Huawei Skirts U.S. Sanctions Using New 1.4Nm Architectural Blueprint

Chinese tech giant Huawei has launched a new revolutionary semiconductor design framework to counter strict U.S. export controls. In a major tech forum, the company said it plans to achieve high-end computing performance comparable to a leading-edge 1.4-nanometer process by 2031, thus narrowing the gap with global leaders such as TSMC.

With Washington blocking China’s access to the advanced extreme ultraviolet (EUV) lithography machines needed for traditional manufacturing, Huawei is moving away from conventional methods. Rather than focusing only on shrinking transistor sizes—an industry trend known as Moore’s Law that is already approaching atomic-scale limits—Huawei introduced what it calls the “Tau Scaling Law.”
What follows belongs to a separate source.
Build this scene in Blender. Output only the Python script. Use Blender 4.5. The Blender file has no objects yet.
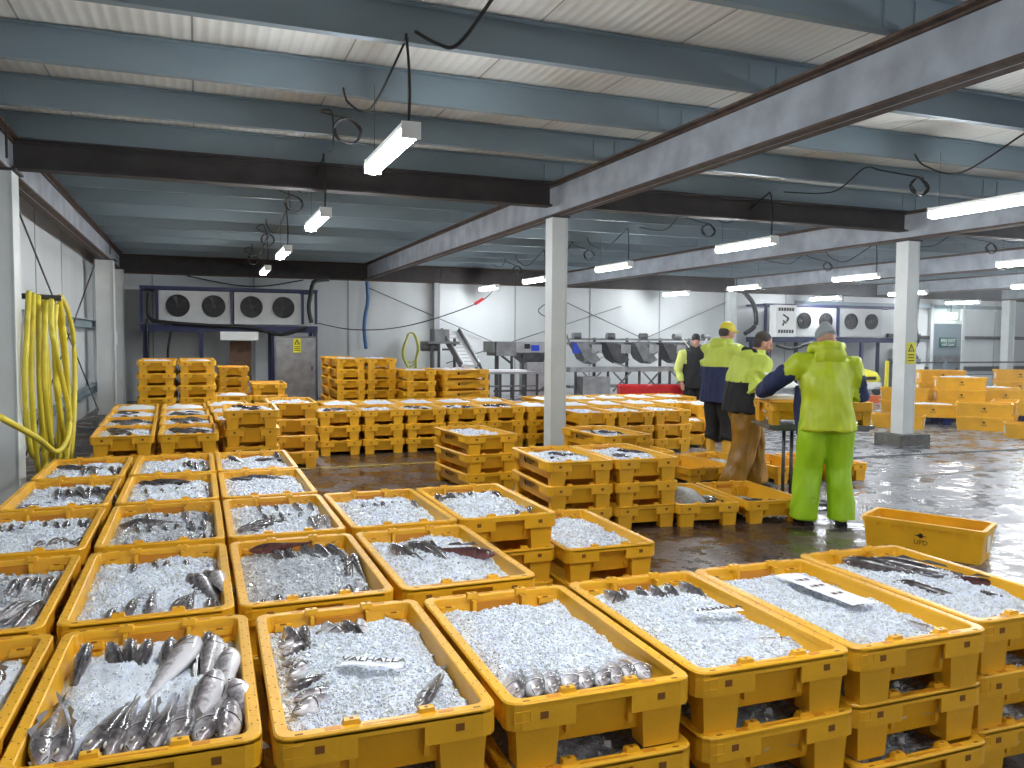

This new engineering principle focuses on system-level efficiency rather than physical miniaturization. Under this strategy, performance gains are achieved by drastically reducing internal signal delays, shortening internal wiring paths, and lowering latency. Huawei’s upcoming “LogicFolding” architecture will put this theory into practice. The company revealed that its next-generation Kirin smartphone chips, scheduled to debut in late 2026, will be the first to feature this architecture to boost processing speeds.

The breakthrough comes at a key moment for China’s domestic tech ecosystem. With the U.S. blocking the most advanced artificial intelligence processors from Nvidia from entering the Chinese market, demand for domestic alternatives has soared. Huawei’s Ascend AI series has already become crucial to powering prominent local AI models. Huawei is designing chips that optimize data movement instead of relying on restricted manufacturing equipment, in a bid to create a self-sufficient path forward for China’s smartphone and artificial intelligence industries.